Three things we learnt this week
Each and every week the Square Holes team are deep in the bowels of a number of projects, working to mine all of the insights that we can to help grow businesses and support thriving cities.
These insights are used by businesses and organisations to innovate their offerings, move into new markets, track their impact and hone their products and output. Each week we will be sharing a broad insight that we have learnt for you to use in your own work.
Let us know what you find valuable!
Jason: LinkedIn groupthink
I’ve just come back from a social media hiatus. I changed and forgot my Facebook and Instagram passwords and haven’t reset them, so I’m still off them. Think I’ll stay off for a month or so more. If anything important happens, someone will tell me. But popping back into LinkedIn… it really is a cesspool.

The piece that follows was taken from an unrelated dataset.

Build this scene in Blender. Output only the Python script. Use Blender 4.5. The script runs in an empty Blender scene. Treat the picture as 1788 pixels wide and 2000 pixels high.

A cesspool that’s hard to look away from. The endless “I think this” and “I think that” bullshit being thrown around under the guise of wisdom and authority. Opinion masquerading as insight. Certainty without consequence. A like to try to make friends, networking without wine.
At least Instagram is a cesspool of joyful dances, the same music re-imagined thousands of ways, making it hard to stop doom-scrolling that earworm tune. From my vague memories six weeks ago, Instagram is an easy way to waste hours trying to perfect the air-walk from the comfort of the couch. More time is probably wasted on Instagram.
But I’m convinced more mental health damage is done on LinkedIn. Because LinkedIn runs on social proof. Likes become legitimacy. Reposts become truth. The algorithm rewards familiarity, not originality. The robots are winning, and we let them. Accelerating groupthink and quietly pulling everyone toward the same safe, middle ground. Wisdom everywhere but somehow people are becoming dumber.
In the middle of a global productivity crisis, LinkedIn is likely one of the biggest contributors. Faux networking. Constant distraction. Performative insight. An industrial-scale drift toward mediocrity.
Not because people lack intelligence, but because the system rewards conformity over curiosity. And that’s a far more corrosive problem than wasted time. Or, maybe that’s just Gen-X Jason lamenting the good old days when networking came with wine and beer and only one speaker.
Dylan: Strategy that has stamina
As we’re well and truly underway for 2026 we’ve been talking a lot about our strategy at Square Holes – how do we want to work, what’s the type of work we want to be doing more, what our are goals not only for this year but the years ahead. This made me think back to an article I wrote a few years ago about strategic alignment. In essence, strategic alignment is making sure your strategy isn’t just a nice slide deck, or creative words, but something that actually shows up in how people work day to day. This is so important because a strategy on its own really doesn’t do much, for the best results, it requires people, resources and actions all pulling together in the same direction, towards the same goals. When alignment is strong, decisions are easier, teams waste less energy and everyone understand how their work connects to the bigger picture. Without it, even great strategies can fall apart – everyone is running hard… just not together.
Ewa:
I popped into Bunnings last week to buy something boring — fertiliser — and accidentally fell into the surprisingly rich world of plant parenting. It started when I spotted a tiny sensor called Willow that you stick in a pot and, suddenly, your plant starts communicating: “Time to water me!” “I need a cooler spot.” As an 80s kid, it unlocked nostalgia for the many Tamagotchis that tragically died on my watch. What struck me wasn’t just the tech, but the cultural moment behind it. Plant parenting taps into a very modern mix of urban living, limited space, a longing for greenery, and a desire for control and care without the stakes of actual children or pets. Brands have been quick to lean in: Willow sells the sensor, We the Wild offers a “Proud Plant Parent Kit,” and plantdaddy.com.au has plants and pots. It’s a neat example of how naming and packaging a cultural need can turn even houseplants into a growing business opportunity.